Portrait of A'Lelia Walker. Courtesy of the Madam Walker Family Archives/ A ' Lelia Bundles

A’Lelia Walker (1885–1931)

Daughter of Madam C.J. Walker, the first female self-made millionaire in America and one of the first African American millionaires, A'Lelia Walker followed her mother’s footsteps as a patron of the arts. Walker ran the East Coast operations of her mother's company, Madam C. J. Walker Manufacturing Company, which developed and marketed hair care products for black women.

In 1913, A’Lelia convinced her mother to purchase two townhouses on West 136th Street in Manhattan, which were combined and made into a single live-work space for both business and entertaining, known as the Dark Tower. Walker’s country house in Irvington, New York and the Dark Tower in Harlem were the venues for Walker’s soirees, allowed for writers and musicians to meet and socialize, and provided safe spaces for queer culture. Walker’s parties fostered community for many African-American artists in her day.

 

 

Gertrude Stein (1874–1946)

Pablo Picasso (Spanish, 1881–1973). Gertrude Stein, 1905-6. Oil on canvas, 39 3/8 x 32 in. (100 x 81.3cm), currently residing in the Metropolitan Museum of Art


A key figure in the modernist literature movement, Stein was an expat American writer who was also a notable art collector among the avant-garde artists in Paris. Stein held weekly salons in her Paris apartment, which was populated by European and American artists and writers. She was commissioned portraits of herself from avant-garde artists like Pablo Picasso and Félix Vallotton.

In 1905, Stein met Pablo Picasso, who painted her portrait.
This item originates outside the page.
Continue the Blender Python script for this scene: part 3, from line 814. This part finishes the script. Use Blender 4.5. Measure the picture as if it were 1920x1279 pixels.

The style he used for the painting – a flatness, especially notable of her face – led to Picasso’s first Cubist paintings and taken to the extreme, seen in Picasso’s painting in the following year, Les Demoiselles d’Avignon (1907). Stein’s patronage encouraged Picasso to continue painting throughout the early 1900s, before he received international recognition.

Stein was also an avid collector of art from Paul Cézanne, Juan Gris, and Henri Matisse, with one notable work in her collection being Matisse’s Femme au chapeau (Woman with a Hat), painted in 1905.

 


Katherine Sophie Dreier (1877–1952)

Anne Goldthwaite, Portrait of Katherine Sophie Dreier, 1915-1916. Courtesy of Yale University Art Gallery

An American painter and co-founder of Société Anonyme, Dreier also engaged with progressive politics and attended suffrage meetings. Having pursued an art career, she worked between North America and Europe, exhibiting her work in Germany and meeting artists at Gertrude Stein’s Paris salons.

She popularized modern art in America throughout the early 1900s, which made her an early supporter of Conceptual art. Dreier was invited to show her work at the Armory Show in 1913, where she showed two paintings and became close friends with one of the other exhibitors, Marcel Duchamp. The show was famous for introducing the American public to avant-garde art, which was not well received, and served as a catalyst for Dreier’s advocacy for the artists behind the show.

She created the Cooperative Mural Workshop in New York, which served as an art school and supported exhibitions and performances by modernist figures, including dancer Isadora Duncan. 


In 1916, Dreier and Duchamp teamed up with Man Ray to establish Société Anonyme, a forum for promoting modern art in the United States. Together, they organized exhibitions featuring the works of Wassily Kandinsky, Paul Klee, and Fernand Léger, while also amassing a collection of over 1,000 artworks. As the group’s activities waned in the 1940s, the collection was given to Yale University.

 

 

Peggy Cooper Cafritz (1947–2018)

Photo by April Greer For The Washington Post via Getty Images


As a passionate art collector, educator, civil rights activist, and philanthropist, Cafritz amassed one of America’s greatest collections of African-American art. Cafritz was born to a wealthy family in Alabama during the Jim Crow era and began her patronage early on in life. In college, she co-founded the Duke Ellington School of the Arts, a high school dedicated to arts education. 

Dedicated to increasing diversity in mainstream organizations and opening up opportunities for underserved populations, Cafritz spent decades serving on the boards of government and cultural institutions such as the D.C. Commission on the Arts and Humanities, American Film Institute, Smithsonian Cultural Equity Committee, and D.C. School Board.

Her 15,000 square-foot home boasts her collection of artworks. She later focused on collecting the works of contemporary artists, and acquired works from El Anatsui, Barkley L. Hendricks, Glenn Ligon, Kerry James Marshall, Mickalene Thomas, Kara Walker, Carrie Mae Weems, and Kehinde Wiley, along with emerging artists like Noah Davis, LaToya Ruby Frazier, Titus Kaphar, and Toyin Ojih Odutola. Cafritz’s legacy lives on in the programs she helped establish and her tremendous collection of works.

 

 

Patronage Today

The patron-artist relationship has prevailed into the 21st century, with a greater emphasis on encouraging the artist rather than solely the artist’s work. Though patrons these days generally don’t house artists in their lavish estates or commission them to paint portraits, like salonnières of the Enlightenment did in their time, they continue to support creators through giving them an avenue to success and economic stability and sustaining their living expenses.

The Internet has also revolutionized the way creators can receive support. Patronage is no longer only provided by the wealthy. Digital platforms like Kickstarter, GoFundMe and Indiegogo have helped fund individual projects, and websites like Patreon.com have enabled people to fund their favorite artists through monthly contributions, and often receive additional content.